Un mot enfin sur la chef du Parti vert, Elizabeth May. Sa plus grande victoire dans cette campagne électorale aura été de gagner une place aux débats des chefs. Pour la notoriété, se faire entendre par plus de 1,6 million de téléspectateurs au Québec n'a pas de prix. "Au lieu de passer son temps à attaquer Harper, ajoute toutefois Bernard Motulsky, elle aurait pu profiter de cette tribune pour exprimer clairement les idées de son parti." Une occasion ratée. Et j'ajouterais qu'une bonne révision des participes passés en vue d'un prochain débat en français, aux prochaines élections, aiderait certainement à ce qu'on les comprenne, ces idées…
Comment parler aux médias
de Bernard Motulsky et René Vézina
Éd. Transcontinental, 2008, 136 p.
Ce livre dont parle Steve Proulx semble intéressant et il va attendre sa place sur la pile des livres et des textes que je compte lire au cours des semaines ou mois qui viennent.
Bernard Motulsky semble «épingler» de manière très perspicace les comportements, parfois brillants, parfois maladroits, des divers chefs.
Je voudrais, dans le présent texte, dire quelques mots sur Layton et Mulcair. Il est probable que, vivant dans le quartier Côte-des-Neiges, mon vote se porte sur Thomas Mulcair. Mais deux choses m’inquiètent, concernant le NPD.

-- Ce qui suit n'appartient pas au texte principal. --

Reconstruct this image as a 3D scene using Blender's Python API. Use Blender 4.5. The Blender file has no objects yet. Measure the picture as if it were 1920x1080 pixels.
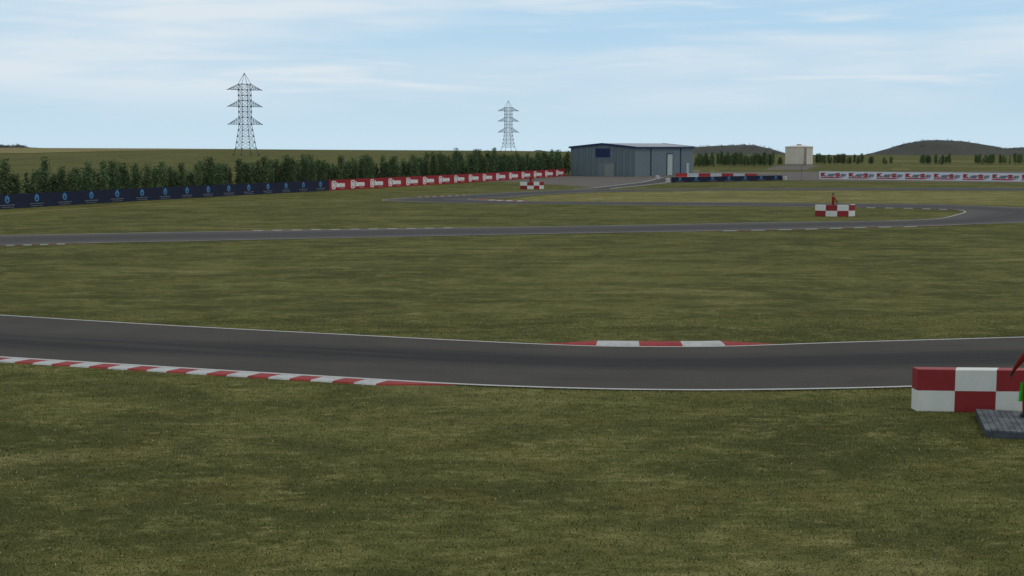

Premièrement, il semble y avoir des liens bizarroïdes et troublants entre une certaine mouvance islamique de droite et le NPD qui s’affiche comme de gauche et socialiste. Et je trouve que les médias ont peu parlé de la candidate néo-démocrate Samira Laouni, membre du CIC (Congrès islamique du Canada) alors qu’ils ont profusément parlé de la candidate conservatrice, Nicole Charbonneau-Baron, membre de l’Opus Dei. S’il faut savoir comment parler aux médias, il faut aussi savoir parler des médias. Moi, je reproche aux médias leur «correctitude» intellectuelle, idéologique, morale et politique. Le politiquement correct, c’est souvent la haine de soi-même et la valorisation aveugle de L’AUTRE. Personnellement je veux vivre fraternellement avec tous les musulmans qui le méritent. Mais je déteste et «conchie» les islamistes radicaux qui incarnent une sorte d’extrême-droite religieuse.
Deuxièmement, je trouve inacceptable la participation de Thomas Mulcair à LOFT STORY, émission dont le titre «réel» est BIG BROTHER. Que fait un candidat «progressiste» dans le cadre d’une émission fondée sur «L’INTIMITÉ SUREXPOSÉE» et sur un mépris «rentable» de la vie privée? Peu de médias ont réfléchi à cette question. C’est bizarre!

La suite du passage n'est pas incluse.